Parallelism and Generation Order in Masked Diffusion Language Models: Limits Today, Potential Tomorrow
This work addresses the limitations of MDLMs for researchers in natural language processing, highlighting incremental insights into their parallelism and generation order.
The study evaluated Masked Diffusion Language Models (MDLMs) on 58 benchmarks, finding they lag behind autoregressive models due to weakened inter-token dependencies, but show adaptive decoding advantages in tasks like Sudoku by filling easier blanks first.

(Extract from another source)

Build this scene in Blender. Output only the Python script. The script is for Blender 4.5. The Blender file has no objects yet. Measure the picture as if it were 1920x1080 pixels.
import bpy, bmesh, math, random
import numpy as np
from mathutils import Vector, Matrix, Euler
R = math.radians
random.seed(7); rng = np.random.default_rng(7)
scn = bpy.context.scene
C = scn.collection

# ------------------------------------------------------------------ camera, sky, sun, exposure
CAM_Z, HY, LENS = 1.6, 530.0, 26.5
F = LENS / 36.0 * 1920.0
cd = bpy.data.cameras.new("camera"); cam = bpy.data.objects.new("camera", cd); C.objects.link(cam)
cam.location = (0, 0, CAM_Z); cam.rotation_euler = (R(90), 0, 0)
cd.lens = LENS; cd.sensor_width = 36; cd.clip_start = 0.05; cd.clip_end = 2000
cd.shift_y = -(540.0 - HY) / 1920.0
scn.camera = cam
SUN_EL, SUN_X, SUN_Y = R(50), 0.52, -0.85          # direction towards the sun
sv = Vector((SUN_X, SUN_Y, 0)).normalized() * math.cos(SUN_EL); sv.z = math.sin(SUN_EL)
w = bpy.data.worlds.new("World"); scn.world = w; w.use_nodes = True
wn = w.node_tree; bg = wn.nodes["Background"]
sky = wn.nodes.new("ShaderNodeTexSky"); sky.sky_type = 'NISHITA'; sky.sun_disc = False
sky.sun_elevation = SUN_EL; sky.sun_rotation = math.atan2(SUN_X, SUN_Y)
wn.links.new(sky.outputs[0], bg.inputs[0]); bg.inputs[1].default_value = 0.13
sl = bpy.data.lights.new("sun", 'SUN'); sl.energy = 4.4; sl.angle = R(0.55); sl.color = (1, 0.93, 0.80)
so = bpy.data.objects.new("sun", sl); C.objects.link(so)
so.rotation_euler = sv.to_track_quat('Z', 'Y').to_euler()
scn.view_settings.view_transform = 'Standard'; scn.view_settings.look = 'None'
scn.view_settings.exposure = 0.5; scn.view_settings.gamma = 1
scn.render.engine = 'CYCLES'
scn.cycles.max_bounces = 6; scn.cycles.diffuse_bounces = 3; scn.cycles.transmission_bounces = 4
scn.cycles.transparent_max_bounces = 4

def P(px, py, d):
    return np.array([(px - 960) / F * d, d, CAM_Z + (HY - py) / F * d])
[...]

Masked Diffusion Language Models (MDLMs) promise parallel token generation and arbitrary-order decoding, yet it remains unclear to what extent current models truly realize these capabilities. We characterize MDLM behavior along two dimensions -- parallelism strength and generation order -- using Average Finalization Parallelism (AFP) and Kendall's tau. We evaluate eight mainstream MDLMs (up to 100B parameters) on 58 benchmarks spanning knowledge, reasoning, and programming. The results show that MDLMs still lag behind comparably sized autoregressive models, mainly because parallel probabilistic modeling weakens inter-token dependencies. Meanwhile, MDLMs exhibit adaptive decoding behavior: their parallelism and generation order vary significantly with the task domain, the stage of reasoning, and whether the output is correct. On tasks that require "backward information" (e.g., Sudoku), MDLMs adopt a solution order that tends to fill easier Sudoku blanks first, highlighting their advantages. Finally, we provide theoretical motivation and design insights supporting a Generate-then-Edit paradigm, which mitigates dependency loss while retaining the efficiency of parallel decoding.